Local Firefighters Head West, Take Shifts in Hard-Hit Areas

Fire crews head to Long Beach, Island Park, Lido Beach.

When Hurricane Sandy touched down on the coast of Long Island over a month ago, firefighters on the south shore answered the call as if Sandy were any other storm: evacuating residents before the storm, saving those who needed saving during it, and putting out fires where fires needed to be put out.

At the end of their shifts, though, the firefighters still had to go home after the monster storm just like anyone else, and just like many others, firefighters in the Long Beach area have been spending the past month picking up pieces of the damage left behind.

So local fire crews are sending some lifelines of their own to the firefighters out west. 

Most of Suffolk County's 109 fire departments have helped out their brethren in Long Beach, Island Park, and Lido Beach over the past month, sending firefighters in 24-hour shifts to spell fire departments that felt the damage as much as everyone else in the hard-hit area.

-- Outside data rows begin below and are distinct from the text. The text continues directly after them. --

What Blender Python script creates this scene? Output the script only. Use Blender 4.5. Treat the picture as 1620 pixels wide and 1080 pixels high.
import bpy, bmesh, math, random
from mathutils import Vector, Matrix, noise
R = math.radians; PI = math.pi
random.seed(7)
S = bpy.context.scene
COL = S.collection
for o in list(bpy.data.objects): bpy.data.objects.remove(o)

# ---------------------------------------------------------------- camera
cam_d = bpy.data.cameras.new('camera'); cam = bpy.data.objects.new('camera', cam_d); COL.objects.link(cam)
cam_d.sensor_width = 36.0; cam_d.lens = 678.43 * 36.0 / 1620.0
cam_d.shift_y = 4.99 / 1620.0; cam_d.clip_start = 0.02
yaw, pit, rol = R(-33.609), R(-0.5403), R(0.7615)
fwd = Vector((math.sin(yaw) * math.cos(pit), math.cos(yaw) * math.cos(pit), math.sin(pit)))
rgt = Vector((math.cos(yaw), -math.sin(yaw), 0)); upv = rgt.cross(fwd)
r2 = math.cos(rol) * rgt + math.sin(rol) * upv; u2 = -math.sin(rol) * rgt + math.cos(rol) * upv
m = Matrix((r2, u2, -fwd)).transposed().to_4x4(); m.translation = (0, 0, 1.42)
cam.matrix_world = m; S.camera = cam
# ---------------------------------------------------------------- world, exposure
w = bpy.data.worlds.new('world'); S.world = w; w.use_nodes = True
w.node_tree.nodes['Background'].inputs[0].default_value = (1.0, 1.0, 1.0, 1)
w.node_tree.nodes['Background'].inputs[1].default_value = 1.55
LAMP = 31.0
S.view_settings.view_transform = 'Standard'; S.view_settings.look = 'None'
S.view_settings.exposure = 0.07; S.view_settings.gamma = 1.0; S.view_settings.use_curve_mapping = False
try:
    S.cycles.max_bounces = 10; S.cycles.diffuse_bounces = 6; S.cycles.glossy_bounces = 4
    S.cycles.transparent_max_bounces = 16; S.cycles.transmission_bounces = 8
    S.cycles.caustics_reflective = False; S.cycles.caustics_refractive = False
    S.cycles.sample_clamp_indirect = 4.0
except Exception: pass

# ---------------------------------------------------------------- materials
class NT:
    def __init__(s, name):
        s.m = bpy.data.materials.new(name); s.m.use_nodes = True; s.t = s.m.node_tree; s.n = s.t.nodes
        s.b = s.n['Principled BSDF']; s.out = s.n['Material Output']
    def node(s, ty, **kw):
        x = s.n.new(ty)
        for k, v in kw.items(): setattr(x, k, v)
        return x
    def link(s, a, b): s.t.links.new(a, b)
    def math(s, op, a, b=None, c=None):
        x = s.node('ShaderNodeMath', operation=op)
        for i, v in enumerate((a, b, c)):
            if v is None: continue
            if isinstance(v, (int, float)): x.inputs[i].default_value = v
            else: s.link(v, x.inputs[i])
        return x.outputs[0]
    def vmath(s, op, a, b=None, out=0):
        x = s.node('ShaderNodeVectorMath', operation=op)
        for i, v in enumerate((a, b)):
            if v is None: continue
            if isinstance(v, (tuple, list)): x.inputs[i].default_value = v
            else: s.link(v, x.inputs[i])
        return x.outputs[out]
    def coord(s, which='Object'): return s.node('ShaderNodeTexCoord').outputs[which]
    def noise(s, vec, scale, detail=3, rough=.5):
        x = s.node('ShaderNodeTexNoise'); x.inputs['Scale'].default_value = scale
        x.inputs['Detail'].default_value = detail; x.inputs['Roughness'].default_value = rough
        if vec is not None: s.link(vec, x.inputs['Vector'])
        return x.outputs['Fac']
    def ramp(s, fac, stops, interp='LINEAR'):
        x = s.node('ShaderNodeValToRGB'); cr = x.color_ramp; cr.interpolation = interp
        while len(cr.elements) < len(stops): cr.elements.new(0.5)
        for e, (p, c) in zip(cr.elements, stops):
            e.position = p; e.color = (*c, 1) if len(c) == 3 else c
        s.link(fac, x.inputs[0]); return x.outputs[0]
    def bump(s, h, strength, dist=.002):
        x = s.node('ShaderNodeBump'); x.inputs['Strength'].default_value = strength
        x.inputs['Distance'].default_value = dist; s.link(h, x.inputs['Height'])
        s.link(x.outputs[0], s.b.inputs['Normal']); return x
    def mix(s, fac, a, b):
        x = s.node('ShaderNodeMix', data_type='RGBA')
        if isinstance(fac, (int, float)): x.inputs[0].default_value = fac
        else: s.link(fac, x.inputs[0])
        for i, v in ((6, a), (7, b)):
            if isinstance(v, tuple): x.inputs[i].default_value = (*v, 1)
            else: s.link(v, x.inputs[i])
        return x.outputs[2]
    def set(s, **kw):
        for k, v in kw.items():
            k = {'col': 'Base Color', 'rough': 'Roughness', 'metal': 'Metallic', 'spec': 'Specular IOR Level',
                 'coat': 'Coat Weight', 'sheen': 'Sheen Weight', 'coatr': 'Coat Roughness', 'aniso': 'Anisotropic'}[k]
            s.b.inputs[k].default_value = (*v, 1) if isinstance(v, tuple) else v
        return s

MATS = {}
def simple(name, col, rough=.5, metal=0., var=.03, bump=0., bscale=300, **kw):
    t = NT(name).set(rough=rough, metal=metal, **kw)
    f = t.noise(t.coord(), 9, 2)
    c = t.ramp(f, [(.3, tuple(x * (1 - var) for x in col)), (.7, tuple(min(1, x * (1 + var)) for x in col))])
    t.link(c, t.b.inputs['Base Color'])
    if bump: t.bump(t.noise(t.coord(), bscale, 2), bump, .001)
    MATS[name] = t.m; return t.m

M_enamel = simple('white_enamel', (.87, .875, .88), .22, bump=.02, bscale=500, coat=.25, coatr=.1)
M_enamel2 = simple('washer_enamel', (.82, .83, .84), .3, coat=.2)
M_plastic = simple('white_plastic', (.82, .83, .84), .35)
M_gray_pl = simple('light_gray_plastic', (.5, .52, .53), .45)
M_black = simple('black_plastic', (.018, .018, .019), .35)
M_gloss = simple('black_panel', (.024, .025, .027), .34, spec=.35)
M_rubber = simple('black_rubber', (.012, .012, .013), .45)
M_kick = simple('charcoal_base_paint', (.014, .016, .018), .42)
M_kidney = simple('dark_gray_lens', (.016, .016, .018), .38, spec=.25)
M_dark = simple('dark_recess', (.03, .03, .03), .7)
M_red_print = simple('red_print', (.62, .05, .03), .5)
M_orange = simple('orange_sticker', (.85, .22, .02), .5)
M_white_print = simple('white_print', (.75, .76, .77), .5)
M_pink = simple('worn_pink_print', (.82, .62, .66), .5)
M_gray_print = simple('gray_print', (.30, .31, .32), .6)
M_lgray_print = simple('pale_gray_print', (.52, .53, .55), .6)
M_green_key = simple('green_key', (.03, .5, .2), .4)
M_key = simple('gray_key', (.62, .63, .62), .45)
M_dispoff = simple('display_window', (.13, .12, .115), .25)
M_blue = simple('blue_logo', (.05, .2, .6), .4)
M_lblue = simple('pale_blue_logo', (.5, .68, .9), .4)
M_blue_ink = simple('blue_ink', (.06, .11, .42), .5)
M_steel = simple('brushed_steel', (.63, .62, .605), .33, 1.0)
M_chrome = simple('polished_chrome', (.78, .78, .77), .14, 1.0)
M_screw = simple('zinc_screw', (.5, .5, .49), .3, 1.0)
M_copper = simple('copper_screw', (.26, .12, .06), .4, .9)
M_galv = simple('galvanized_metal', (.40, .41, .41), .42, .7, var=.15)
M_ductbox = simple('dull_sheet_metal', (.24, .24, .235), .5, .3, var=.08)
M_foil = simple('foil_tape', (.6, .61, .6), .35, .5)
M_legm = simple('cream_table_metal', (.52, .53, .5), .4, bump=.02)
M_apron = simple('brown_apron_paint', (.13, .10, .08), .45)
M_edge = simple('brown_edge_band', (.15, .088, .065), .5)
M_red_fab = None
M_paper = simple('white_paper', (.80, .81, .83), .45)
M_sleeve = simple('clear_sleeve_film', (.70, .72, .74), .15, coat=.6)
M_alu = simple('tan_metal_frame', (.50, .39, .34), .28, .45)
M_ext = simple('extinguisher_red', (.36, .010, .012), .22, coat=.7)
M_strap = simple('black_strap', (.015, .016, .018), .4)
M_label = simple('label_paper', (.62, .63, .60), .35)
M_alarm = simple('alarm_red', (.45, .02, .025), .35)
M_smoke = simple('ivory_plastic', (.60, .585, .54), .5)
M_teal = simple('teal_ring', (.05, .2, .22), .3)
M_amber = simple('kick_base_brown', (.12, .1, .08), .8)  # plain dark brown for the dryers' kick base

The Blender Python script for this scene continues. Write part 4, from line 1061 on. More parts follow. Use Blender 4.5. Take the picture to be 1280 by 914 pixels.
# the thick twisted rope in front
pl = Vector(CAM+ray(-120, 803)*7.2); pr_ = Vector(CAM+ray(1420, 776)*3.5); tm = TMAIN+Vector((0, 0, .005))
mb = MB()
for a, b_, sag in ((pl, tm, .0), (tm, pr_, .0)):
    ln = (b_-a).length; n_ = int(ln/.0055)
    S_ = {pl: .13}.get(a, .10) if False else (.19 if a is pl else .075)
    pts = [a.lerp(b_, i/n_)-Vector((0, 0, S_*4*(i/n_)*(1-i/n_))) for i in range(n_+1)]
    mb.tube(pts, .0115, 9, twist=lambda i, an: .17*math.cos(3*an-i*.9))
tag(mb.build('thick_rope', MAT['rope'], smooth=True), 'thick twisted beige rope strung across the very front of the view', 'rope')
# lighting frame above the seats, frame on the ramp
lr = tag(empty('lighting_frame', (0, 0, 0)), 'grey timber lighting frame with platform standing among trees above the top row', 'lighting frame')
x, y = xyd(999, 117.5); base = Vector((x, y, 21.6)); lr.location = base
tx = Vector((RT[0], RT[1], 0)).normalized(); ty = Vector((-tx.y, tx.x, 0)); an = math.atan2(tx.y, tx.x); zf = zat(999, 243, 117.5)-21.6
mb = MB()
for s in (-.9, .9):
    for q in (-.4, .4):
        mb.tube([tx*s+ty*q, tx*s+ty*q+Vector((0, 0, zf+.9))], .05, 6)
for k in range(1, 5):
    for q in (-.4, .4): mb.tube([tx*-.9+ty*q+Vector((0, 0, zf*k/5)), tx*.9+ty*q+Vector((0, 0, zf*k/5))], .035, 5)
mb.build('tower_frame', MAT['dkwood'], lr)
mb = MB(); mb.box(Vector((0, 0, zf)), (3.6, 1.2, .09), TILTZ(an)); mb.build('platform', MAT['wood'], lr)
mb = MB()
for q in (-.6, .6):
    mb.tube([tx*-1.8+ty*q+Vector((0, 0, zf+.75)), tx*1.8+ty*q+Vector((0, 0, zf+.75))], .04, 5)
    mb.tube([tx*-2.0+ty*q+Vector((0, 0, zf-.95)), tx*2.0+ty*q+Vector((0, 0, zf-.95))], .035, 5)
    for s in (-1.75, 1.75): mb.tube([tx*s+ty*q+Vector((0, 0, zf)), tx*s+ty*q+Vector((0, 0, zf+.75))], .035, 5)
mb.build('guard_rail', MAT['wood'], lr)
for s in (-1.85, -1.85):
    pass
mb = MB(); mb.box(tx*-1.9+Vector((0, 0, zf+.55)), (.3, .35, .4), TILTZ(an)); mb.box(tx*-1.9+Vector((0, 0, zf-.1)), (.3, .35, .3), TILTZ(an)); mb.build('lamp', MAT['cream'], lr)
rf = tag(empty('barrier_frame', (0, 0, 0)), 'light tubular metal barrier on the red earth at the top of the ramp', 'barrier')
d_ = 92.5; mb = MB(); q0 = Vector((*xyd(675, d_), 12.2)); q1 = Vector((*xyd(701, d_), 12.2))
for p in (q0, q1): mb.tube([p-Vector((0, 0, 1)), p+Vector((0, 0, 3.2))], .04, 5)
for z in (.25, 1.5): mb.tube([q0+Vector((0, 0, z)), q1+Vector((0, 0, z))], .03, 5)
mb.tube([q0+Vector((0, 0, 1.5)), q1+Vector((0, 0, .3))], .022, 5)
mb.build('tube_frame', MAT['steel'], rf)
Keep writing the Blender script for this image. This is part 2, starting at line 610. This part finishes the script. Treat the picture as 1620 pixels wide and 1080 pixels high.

Suffolk isn't alone, as a fire crew from as far away as Georgia sent up a fire truck to Island Park this week, and mutual aid from as far away as Binghampton has made the trip to the south shore.

"Unlike Suffolk County, where we had damage but didn't lose trucks or fire houses, these guys actually lost houses and equipment," said Greg James, chief fire coordinator with Suffolk County Fire Rescue Emergency Services. "And then of course, a lot of firemen had their own homes destroyed."

Long Beach Fire Department Commissioner Scott Kremins said that even a month after, though the number improves every day, he estimated the department is still only at about 50 percent service between the damaged equipment and trucks still being repaired, and firefighters displaced from their homes living elsewhere temporarily.

"As things progress, things are getting better," he said. Kremins added that the outreach has been "very humbling," using one example of a former firefighter in the department who had moved to Indianapolis, but came back to Long Beach and lived at the fire house for two weeks helping out after the storm.

"There are so many stories like that. People helping out, organizations, you name it," he said. "It's just amazing."

Suffolk County FRES have been coordinating with all Suffolk departments making the trip, ensuring that different parts of the county were helping out on different days. This way, neighboring districts of those up in Nassau could be on call if an extra truck or engine was needed in the case of an emergency.

James said about 15 firefighters from Suffolk have been sent each day to lend a hand.

Southold Fire Department Chief Bill Byrnes said that he and an eight-person crew went to Island Park this past Friday for a 24-hour shift, which was uneventful but Byrnes said he sees that as a good thing.

“They’re starting to power up houses again, and when houses burn down, that’s just insult to tragedy,” he said. “The clean up is at the point where most of the sheet rock is ripped out of houses and they’re just waiting for everything to dry out so they can put things back together again.”

Byrnes said that members of the Greenport Fire Department relieved his crew this past Saturday morning and that fire crews from Mattituck, East Marion and Orient have also been helping out in Island Park while Cutchogue Fire Department is volunteering in Long Beach.

The chief said that he expects that the agreement for stand-by duty with Suffolk County will be extended past the Dec. 9 cutoff date and he’ll be heading west again soon.

“They have a have ways to go over there,” he said.